OK, I didn't want to horn in on someone elses post. There were similar questions. Just recently I asked for help, and had suggestions from here. Moms Doctor called a home health aid company, and they sent out a nurse to check her out. Well Mom threw a screaming fit. She said she didn't need any help, and if we tried she would kick and hit them. Needless to say, the company said that in that situation, they would not subject one of their workers, to Moms abuse. So NADA! How the heck can I convince Mom that she DOES need help? She insists she can can and does clean herself, and needs no help. If I even bring it up, she screams and yells that she will take her walker and get up and leave! I'm totally frustrated, and totally burned out! She's 96 and I'm 68 and not getting any younger. I haven't had a break in nine years.
Does she have dementia? It makes a big difference.
Anytime I needed my dad to accept outside help (outside of my caring for him) I asked my dad to do it for me. My dad knew I did a lot for him and took care of everything for him so when I would ask him to do something for me he'd agree, for my sake.
But like Babalou brought up, if your mom has dementia that's a whole other ballgame where logic and reason won't do any good.

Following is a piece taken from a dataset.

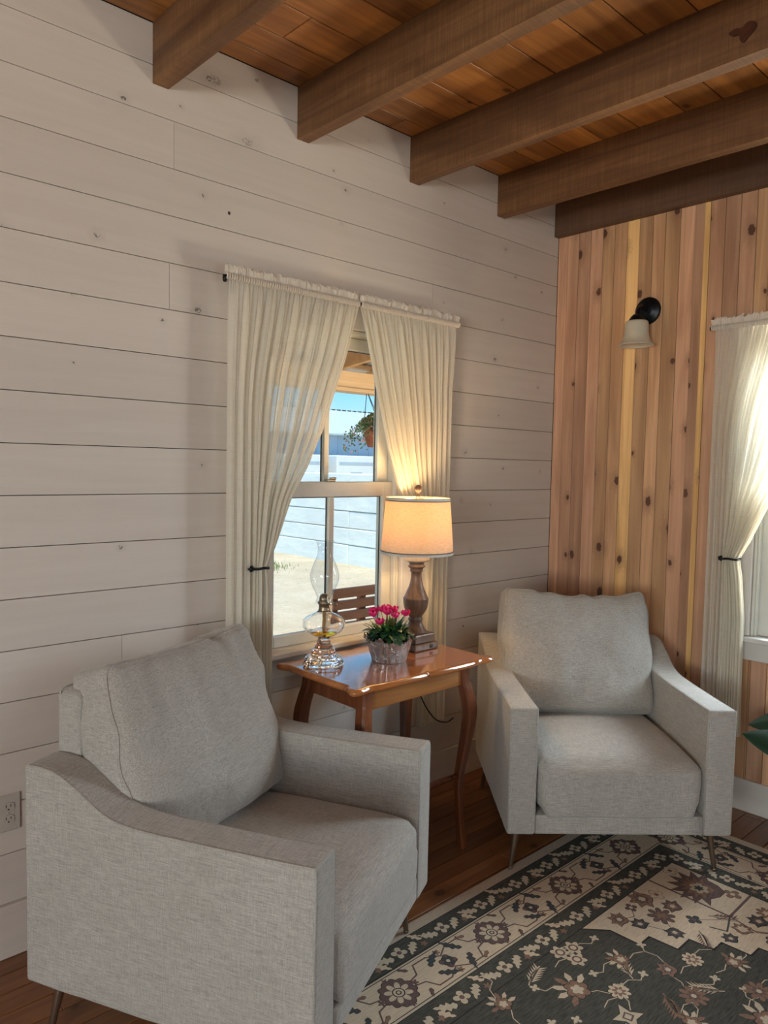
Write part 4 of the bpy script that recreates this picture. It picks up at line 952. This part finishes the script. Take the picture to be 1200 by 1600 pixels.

I think I would question if your mom was thinking clearly, wouldn't she want for you to have this happen, as it benefits you both? When the ability to reason that way goes away, I would be inclined to explore why. Then, you might be in a better position to figure out how to work through. If there is mental decline, your approach might be quite different than otherwise.
No matter what we do or say, our parent will insist that they can manage by themselves, they need no help at all. I think it is the fear of losing yet more independence. And if you are living under your Mom's roof, that makes it even harder to break away, because everything has been status-quo and Mom thinks it will go on forever. In our parent(s) eyes, we are still the "kid" and not a senior citizen ourselves with our own age decline, aches and pains.
One writer on this forum, Windyridge, came up with a good idea that worked when dealing with his parents.... he pretended the outside help were old high school buddies or friends. Windy's Dad [who has dementia] accepted that reasoning.
Therefore, if you are under the same roof with Mom, you can saying the outside help is for "you" and not for your Mom. Maybe that might be more acceptable... or maybe not.